D. P. : Quand une banque sait qu’elle va être sauvée – c’est l’argument de l’aléa moral – ses dirigeants vont avoir tendance à prendre plus de risques et à être moins rigoureux dans sa gestion. C’est notamment le cas des très grandes banques systémiques qui pensent que, quoi qu’il arrive, elles bénéficieront de mesures de sauvetage parce que leur défaillance pourrait menacer l’ensemble du système bancaire européen. C’est la raison pour laquelle, dans les nouveaux textes des résolutions européennes mais même dans les lois bancaires françaises, allemandes etc. on a mis en place un système de bail-in, c’est-à-dire un système pour que les banques sachent que si elles prennent trop de risques et enregistrent des pertes énormes, il ne faut pas qu’elles comptent sur un sauvetage automatique de la part des autorités publiques. L’idée est qu’à ce moment-là, ce sont les actionnaires qui devront payer, pas les contribuables. Je pense qu’il y a un élément positif dans le simple fait de dire que ce n’est pas au contribuable mais aux actionnaires de payer.

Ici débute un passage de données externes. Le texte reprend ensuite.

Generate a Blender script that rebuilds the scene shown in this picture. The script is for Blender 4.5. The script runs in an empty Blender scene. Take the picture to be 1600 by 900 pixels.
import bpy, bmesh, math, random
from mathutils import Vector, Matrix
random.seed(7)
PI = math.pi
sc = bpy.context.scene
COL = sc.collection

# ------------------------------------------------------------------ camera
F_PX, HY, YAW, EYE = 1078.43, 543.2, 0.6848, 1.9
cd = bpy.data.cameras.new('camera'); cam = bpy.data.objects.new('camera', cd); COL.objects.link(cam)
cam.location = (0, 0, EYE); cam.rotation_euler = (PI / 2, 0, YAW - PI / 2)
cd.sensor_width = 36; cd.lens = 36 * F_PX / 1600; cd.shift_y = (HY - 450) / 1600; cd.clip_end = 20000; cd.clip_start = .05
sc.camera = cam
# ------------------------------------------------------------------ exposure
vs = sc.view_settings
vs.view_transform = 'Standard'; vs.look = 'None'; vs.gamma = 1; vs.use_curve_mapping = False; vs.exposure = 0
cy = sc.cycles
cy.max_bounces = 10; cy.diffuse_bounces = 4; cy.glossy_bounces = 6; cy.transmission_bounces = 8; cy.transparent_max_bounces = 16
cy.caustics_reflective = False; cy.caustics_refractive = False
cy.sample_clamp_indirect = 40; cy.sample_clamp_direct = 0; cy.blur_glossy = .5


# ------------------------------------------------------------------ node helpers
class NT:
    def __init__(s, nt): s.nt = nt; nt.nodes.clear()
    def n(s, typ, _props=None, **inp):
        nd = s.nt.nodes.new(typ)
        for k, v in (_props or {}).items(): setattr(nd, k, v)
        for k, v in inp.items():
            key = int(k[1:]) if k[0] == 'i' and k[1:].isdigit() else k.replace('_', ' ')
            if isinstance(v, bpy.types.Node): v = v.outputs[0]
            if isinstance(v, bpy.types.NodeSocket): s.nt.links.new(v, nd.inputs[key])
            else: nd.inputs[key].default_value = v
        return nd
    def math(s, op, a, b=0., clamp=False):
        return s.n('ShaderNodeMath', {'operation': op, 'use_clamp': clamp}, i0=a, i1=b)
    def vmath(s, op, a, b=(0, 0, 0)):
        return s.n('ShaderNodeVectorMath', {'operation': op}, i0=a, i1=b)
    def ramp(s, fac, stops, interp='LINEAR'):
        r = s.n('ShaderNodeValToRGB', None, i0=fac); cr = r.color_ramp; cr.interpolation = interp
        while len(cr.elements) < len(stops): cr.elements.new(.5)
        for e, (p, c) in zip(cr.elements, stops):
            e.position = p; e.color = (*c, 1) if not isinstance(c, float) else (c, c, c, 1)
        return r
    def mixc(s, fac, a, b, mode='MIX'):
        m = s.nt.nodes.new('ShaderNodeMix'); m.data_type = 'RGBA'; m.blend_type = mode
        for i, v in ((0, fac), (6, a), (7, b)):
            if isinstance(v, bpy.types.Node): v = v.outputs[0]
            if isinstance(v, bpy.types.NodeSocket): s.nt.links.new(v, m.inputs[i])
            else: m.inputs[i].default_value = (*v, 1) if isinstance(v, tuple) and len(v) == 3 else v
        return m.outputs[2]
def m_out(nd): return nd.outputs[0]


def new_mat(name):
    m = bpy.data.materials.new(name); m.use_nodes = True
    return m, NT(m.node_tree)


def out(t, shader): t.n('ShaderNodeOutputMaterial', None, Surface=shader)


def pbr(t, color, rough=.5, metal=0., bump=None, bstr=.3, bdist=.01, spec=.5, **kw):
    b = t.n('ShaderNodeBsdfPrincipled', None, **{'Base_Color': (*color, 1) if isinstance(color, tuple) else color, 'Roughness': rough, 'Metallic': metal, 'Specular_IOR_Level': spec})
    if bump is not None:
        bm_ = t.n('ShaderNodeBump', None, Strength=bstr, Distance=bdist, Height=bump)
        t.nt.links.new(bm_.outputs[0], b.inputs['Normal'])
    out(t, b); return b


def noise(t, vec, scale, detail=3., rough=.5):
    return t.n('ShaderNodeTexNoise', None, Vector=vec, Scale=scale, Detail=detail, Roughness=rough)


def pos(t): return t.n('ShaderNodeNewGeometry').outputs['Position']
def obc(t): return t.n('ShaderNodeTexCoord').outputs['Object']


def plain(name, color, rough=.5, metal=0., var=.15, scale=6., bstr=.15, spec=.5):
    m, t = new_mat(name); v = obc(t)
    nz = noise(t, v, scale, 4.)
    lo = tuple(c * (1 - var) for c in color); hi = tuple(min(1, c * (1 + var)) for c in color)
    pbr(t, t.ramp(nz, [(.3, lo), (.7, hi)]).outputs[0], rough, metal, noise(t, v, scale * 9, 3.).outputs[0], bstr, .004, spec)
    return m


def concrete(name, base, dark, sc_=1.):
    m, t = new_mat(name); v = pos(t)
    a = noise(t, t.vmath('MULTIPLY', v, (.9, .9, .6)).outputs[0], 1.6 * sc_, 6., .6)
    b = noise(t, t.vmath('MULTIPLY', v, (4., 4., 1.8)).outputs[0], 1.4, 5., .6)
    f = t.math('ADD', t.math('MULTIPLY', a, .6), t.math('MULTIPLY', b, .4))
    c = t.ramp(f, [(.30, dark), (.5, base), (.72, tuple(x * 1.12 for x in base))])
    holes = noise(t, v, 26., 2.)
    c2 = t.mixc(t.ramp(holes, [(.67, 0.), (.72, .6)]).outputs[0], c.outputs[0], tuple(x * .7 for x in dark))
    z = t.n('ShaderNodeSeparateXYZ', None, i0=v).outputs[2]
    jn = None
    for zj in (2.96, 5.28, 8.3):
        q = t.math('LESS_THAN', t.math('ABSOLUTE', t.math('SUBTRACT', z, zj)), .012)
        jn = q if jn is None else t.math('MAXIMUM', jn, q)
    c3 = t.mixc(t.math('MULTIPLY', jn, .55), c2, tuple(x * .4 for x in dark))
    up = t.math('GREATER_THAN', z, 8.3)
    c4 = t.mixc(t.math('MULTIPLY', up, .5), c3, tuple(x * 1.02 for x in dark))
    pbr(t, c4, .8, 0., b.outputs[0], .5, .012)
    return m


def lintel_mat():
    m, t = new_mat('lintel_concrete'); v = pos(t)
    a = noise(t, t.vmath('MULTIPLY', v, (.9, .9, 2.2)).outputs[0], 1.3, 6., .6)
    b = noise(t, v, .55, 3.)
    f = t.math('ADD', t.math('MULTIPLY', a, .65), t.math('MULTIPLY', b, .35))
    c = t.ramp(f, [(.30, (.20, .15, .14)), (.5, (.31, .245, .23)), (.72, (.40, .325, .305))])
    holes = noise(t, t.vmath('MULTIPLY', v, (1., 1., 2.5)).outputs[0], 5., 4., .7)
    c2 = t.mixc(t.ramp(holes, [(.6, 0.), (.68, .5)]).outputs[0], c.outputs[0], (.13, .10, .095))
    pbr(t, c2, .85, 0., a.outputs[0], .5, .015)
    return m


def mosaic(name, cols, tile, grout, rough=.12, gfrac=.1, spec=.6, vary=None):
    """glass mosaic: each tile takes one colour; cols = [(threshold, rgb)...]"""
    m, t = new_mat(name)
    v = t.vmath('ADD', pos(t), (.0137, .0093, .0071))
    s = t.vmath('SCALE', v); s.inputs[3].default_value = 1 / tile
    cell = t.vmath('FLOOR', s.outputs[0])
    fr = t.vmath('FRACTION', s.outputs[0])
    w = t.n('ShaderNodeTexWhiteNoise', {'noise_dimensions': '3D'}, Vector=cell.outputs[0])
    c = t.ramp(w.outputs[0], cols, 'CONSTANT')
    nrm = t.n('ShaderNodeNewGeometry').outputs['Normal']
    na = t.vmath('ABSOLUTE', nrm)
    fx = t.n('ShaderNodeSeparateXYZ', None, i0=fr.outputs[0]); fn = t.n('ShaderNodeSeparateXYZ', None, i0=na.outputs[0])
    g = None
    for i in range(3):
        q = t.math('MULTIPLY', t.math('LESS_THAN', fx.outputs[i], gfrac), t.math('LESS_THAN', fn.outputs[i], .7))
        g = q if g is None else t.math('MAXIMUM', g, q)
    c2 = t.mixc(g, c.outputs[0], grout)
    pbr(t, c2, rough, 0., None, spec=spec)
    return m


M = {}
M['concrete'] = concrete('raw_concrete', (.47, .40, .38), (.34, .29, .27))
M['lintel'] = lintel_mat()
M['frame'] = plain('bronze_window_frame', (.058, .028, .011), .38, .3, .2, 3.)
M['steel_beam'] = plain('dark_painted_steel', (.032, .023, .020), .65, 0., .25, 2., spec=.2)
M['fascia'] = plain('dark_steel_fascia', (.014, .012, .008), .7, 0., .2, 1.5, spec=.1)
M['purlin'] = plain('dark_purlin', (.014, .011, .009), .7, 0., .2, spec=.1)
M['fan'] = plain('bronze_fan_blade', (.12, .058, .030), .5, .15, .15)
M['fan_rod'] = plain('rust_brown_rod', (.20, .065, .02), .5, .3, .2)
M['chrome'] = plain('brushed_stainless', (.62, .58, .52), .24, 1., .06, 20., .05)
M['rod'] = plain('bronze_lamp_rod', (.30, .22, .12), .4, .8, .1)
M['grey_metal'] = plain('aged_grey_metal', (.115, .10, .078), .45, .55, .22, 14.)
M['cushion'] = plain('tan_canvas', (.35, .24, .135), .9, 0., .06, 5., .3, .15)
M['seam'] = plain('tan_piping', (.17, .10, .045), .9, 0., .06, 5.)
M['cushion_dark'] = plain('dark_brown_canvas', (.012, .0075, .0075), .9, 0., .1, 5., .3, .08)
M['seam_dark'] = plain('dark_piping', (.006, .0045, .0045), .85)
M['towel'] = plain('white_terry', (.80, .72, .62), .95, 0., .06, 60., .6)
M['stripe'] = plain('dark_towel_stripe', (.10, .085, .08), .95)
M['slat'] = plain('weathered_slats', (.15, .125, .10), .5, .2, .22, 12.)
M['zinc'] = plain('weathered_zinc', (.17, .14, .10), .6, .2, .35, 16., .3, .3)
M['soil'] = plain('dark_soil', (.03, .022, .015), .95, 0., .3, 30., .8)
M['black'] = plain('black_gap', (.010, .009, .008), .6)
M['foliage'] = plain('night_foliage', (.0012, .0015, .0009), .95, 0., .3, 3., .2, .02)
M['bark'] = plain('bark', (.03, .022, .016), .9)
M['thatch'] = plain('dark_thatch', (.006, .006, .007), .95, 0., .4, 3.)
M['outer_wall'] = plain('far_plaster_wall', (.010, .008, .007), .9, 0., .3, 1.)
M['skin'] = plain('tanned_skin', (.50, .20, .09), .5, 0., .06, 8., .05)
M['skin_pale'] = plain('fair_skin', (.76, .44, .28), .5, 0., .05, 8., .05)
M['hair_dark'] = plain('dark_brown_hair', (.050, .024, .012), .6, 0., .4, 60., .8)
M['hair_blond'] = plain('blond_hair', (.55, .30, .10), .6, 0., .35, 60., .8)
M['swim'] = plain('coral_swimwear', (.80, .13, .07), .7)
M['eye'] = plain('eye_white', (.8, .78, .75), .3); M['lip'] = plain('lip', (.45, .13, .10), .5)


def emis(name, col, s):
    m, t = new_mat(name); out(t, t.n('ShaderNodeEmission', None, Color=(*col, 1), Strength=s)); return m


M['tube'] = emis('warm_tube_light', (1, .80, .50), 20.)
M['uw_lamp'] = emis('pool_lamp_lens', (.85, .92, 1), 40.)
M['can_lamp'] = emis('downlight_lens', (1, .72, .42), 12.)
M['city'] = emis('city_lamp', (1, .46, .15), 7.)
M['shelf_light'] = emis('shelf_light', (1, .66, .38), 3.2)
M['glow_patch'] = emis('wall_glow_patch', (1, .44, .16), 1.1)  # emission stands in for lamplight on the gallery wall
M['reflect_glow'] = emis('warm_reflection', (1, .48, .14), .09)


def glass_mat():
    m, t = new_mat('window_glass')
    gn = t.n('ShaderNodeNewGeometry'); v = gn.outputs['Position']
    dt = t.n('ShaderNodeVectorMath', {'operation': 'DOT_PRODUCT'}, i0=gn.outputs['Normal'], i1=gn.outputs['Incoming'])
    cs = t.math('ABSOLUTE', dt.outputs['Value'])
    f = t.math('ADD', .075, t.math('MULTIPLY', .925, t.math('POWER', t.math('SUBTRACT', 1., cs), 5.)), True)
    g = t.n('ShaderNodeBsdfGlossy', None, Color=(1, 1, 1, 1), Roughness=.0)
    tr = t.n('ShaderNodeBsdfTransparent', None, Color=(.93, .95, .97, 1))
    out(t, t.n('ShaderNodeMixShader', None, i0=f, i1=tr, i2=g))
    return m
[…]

Le bail-in n’a pas que des inconvénients
Je pense donc que dans les nouvelles règles européennes, tout n’est pas mauvais. Il y a l’idée d’un bail-in en cas de difficultés des banques, et pas de bail-out. C’est quelque chose qui peut être bien pour d’une part, obliger les banques et leurs dirigeants à faire attention et à ne pas prendre trop de risques, sachant qu’ils seront de toute façon sauvés, et d’autre part, pour faire en sorte que ce soient les actionnaires qui payent et non pas les contribuables. Je crois que ce sont des règles qu’il ne faut pas rejeter et qui pourraient faire changer les comportements, c’est-à-dire que dans une prochaine crise bancaire, s’il y a une grosse banque qui est en difficulté, et si cette banque n’est pas sauvée ou en tout cas que l’on fait payer un maximum les actionnaires, c’est très bien.